Crontab Basics

Techie     May 2022

Introduction

In Linux, each user has their own crontab that can be used to schedule jobs that will be run as that user. Though crontabs are files in /var/spool/cron/crontabs, they are not intended to be edited directly. You’re therefore required to view, update and delete a user crontab file using the crontab command.


1 . View current user’s crontab.

$ crontab -l


2 . View root user’s crontab.

$ sudo crontab -l


3 . View another user’s crontab.

$ crontab -u user_name_here -l


4 . Edit a user’s crontab. NB: Always use crontab -e and never modify crontab files directly

$ crontab -u user_name_here -e


5 . Edit the root user’s crontab.

NB: Jobs scheduled in the root user crontab will be executed as root with all of its privileges.

$ sudo crontab -e


6 . Delete a user’s crontab.

NB: If you dont use the -i directive, you will not be prompted to confirm deletion.

$ crontab -u user_name_here -r -i


7 . To set a bash file to run in crontab, normally you’d make the file executable by doing chmod u+x your_bash_file.sh (executable for current user) or chmod a+x your_bash_file.sh (executable for all users). And then you’d open the crontab for editing and add this:

# m h  dom mon dow   command
00 13 * * * your_bash_file.sh

So that bash file will be executed at 13:00 PM everyday.

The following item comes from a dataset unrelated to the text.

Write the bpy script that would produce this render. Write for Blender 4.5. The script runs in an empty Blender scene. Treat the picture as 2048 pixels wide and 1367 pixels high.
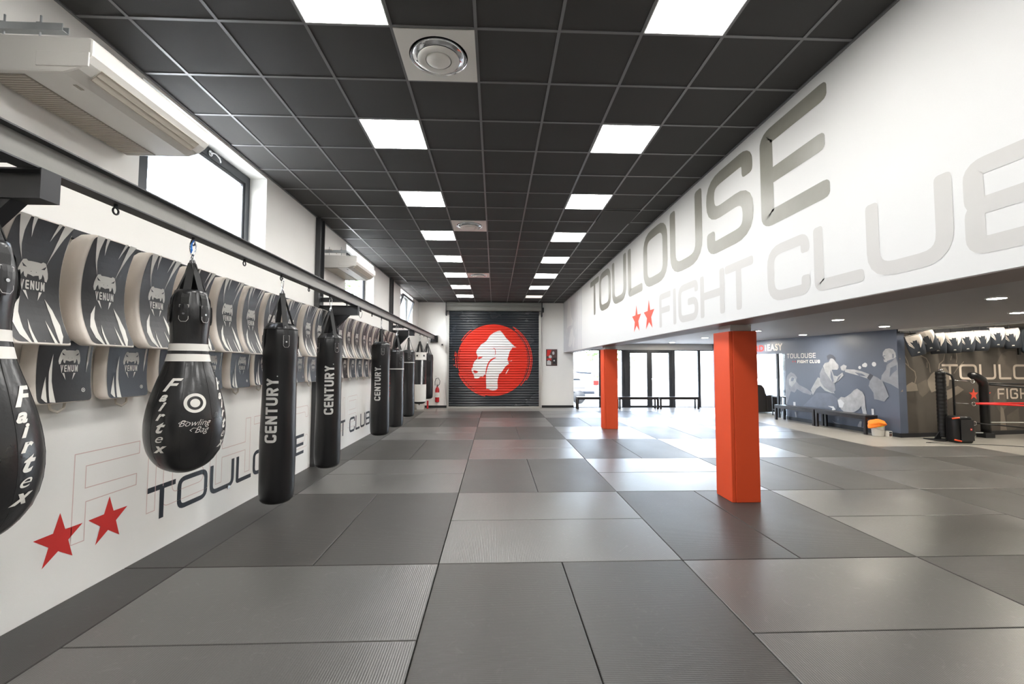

Suppose you haven’t made the bash file executable, crontab could still execute it as long as you provide the path to the binary like so:

# m h  dom mon dow   command
00 13 * * * /bin/sh your_bash_file.sh    


8 . Run crontab command that reboots your machine at 22:00 on every day of the month on every month only from Monday through Friday.

# m h  dom mon dow   command
0 22 * * 1-5 reboot


9 . Suppose you want to run crontab command that executes a bash script at minute 23 past every 2nd hour between 0 (12am) and 20 (8pm), on every day of the month on every month and on every week day.

# m h  dom mon dow   command
23 0-20/2 * * * /bin/sh your_bash_file.sh  


10 . Set a time zone by adding a CRON_TZ declaration in your crontab.

# CRON_TZ=America/Los_Angeles
CRON_TZ=your_time_zone

If that doesn’t work add this instead:

# TZ=America/Los_Angeles
TZ=your_time_zone 

Or you can set the time zone on the server all together via the terminal. First view the list of time zones available:

timedatectl list-timezones

Then set your desired time zone:

sudo timedatectl set-timezone America/Los_Angeles


Thanks for reading, see you in the next one!